Alternate names: open-end loan, mortgage for future advances

How an Open-End Mortgage Works

An open-end mortgage works like a hybrid between a traditional mortgage and a HELOC, except you only have to apply once instead of adding a second lien to your home through a separate HELOC. You’ll start with a maximum loan amount you can borrow over time. A portion of that goes toward the cost of buying the house, and the remainder can be taken at a later date. Unique to an open-end mortgage, the remaining funds must be used for improvements or changes to the home. Like a HELOC, you can draw from the additional available credit, pay it off, and draw again. Even though you access the mortgage at two different times—first to purchase the home, then to make home improvements—you’ll still have just one loan and one monthly payment to make. To accommodate the new balance, the mortgage term may be extended or the monthly payment may increase. Then, once the loan is completely repaid, the borrower may need to submit a request to cancel the mortgage. Keep in mind that the requirements and structure of open-end mortgages may vary depending on where you live. State laws determine how open-end mortgages can be provided and defines priority of property liens when there are multiple liens.

Alternatives to an Open-End Mortgage

An open-end mortgage offers the same benefits you might get if you buy a home using a traditional mortgage loan then apply for a home equity loan or HELOC. If you go that route, there will be two application processes and two sets of closing costs. But you’ll be able to decide how much you need when you need it, or even if you need it at all. With a home equity loan, it’s just one lump-sum disbursement, which may or may not work with your plans.

Pros and Cons of an Open-End Mortgage

Pros Explained

Flexibility with financing needs: If you’re planning to buy a home and qualify for more than you need to buy it, an open-end mortgage can give you the flexibility to borrow more in the future for renovations and other costs associated with the property.Interest accrues only on what you’ve borrowed: As with a HELOC, you only have to pay interest on the portion of the open-end mortgage loan amount that you’ve actually used. You’ll also avoid the costs associated with refinancing and higher interest rates that typically come with second mortgages.

Cons Explained

Limited draw time: You may be limited on how long you can take additional draws on your open-end mortgage. This will depend on how much funding you initially received and the terms of the loan. Borrowing limits are set: Your total loan amount is set when you first get approved. If you need more money than what you initially qualified for, you may need to apply for a second loan anyway. Also, by spreading out the loan payments over a longer period of time, you may end up paying more in interest. They are not offered by every lender: If you run a quick internet search for open-end mortgages, you’ll have a hard time finding lenders that offer them. If you’re interested in getting one, you may need to work with a mortgage professional to find what you need.

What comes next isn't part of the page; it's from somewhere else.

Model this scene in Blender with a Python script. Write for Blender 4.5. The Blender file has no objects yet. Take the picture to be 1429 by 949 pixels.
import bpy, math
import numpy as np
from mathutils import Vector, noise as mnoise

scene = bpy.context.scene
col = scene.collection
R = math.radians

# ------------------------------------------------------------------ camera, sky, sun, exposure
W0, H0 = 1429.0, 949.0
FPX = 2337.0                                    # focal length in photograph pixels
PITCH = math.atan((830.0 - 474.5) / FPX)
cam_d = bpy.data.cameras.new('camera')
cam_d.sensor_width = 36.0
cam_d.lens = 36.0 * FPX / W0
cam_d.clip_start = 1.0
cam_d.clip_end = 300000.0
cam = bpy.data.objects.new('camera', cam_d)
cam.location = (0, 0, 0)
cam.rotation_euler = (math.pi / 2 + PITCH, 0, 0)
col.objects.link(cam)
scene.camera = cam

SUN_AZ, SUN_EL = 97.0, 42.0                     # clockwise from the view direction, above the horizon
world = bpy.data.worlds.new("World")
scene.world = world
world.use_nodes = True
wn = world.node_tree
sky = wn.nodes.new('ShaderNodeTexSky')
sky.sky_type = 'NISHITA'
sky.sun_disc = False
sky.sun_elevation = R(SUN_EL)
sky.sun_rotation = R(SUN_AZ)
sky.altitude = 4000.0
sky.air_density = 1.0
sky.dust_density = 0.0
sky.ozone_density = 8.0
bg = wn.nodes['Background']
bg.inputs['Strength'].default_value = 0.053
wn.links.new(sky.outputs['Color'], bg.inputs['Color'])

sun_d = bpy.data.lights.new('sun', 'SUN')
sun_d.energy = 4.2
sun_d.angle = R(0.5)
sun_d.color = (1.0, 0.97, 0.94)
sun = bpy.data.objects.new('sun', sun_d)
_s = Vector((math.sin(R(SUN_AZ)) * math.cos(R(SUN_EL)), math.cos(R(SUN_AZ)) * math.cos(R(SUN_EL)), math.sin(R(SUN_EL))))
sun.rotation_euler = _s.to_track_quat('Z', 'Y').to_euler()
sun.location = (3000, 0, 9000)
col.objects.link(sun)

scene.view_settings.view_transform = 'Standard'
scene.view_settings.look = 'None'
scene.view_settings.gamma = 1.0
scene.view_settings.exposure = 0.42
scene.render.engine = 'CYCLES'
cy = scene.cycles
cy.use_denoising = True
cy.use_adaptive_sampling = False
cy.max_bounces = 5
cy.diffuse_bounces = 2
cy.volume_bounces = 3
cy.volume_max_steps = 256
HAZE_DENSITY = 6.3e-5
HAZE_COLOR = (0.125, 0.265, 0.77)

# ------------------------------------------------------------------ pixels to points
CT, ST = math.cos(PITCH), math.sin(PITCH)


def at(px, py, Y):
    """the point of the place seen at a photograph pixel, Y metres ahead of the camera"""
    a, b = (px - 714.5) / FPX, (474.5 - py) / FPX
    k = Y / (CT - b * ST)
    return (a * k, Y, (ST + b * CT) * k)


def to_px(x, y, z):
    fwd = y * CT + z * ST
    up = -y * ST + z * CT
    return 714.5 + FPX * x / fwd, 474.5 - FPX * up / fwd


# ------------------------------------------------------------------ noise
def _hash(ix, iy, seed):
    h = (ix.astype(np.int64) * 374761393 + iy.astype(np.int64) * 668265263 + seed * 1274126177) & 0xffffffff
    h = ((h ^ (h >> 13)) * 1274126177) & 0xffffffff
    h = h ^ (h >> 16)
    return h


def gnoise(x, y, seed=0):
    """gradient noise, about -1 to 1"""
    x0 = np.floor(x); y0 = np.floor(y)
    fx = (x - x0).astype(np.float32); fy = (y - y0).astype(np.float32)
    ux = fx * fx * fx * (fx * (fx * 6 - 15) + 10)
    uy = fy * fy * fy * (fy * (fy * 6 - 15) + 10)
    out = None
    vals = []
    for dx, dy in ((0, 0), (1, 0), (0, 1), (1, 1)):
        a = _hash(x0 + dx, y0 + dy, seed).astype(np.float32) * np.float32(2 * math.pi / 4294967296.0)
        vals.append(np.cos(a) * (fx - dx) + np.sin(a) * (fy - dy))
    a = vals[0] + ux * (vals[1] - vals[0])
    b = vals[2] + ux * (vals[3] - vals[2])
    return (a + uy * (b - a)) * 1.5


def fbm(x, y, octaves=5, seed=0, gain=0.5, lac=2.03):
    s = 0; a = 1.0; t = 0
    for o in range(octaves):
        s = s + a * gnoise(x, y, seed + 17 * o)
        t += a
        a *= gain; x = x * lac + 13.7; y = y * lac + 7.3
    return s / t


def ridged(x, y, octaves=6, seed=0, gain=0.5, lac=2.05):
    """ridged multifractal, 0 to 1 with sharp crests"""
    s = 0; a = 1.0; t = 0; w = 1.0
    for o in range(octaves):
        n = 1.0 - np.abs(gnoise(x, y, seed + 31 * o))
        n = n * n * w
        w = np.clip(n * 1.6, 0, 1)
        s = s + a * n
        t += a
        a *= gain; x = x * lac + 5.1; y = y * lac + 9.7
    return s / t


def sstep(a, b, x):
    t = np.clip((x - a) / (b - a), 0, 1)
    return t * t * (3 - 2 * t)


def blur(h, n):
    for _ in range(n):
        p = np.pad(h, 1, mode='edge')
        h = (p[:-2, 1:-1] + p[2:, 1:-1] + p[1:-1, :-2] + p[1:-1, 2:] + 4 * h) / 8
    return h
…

Is an Open-End Mortgage Worth It?

An open-end mortgage can be worth considering if you qualify for a loan that’s larger than the amount you need to borrow to initially buy the home. However, considering the limitations on how you can use the money and the fact that they’re typically more expensive than traditional mortgage loans, it may not make sense if you don’t have plans to invest in your home in a significant way. If you think you might want to tap your home equity at some point but don’t have specific plans, it may make more sense to opt for a traditional mortgage loan then apply for a home equity loan or HELOC when you need it.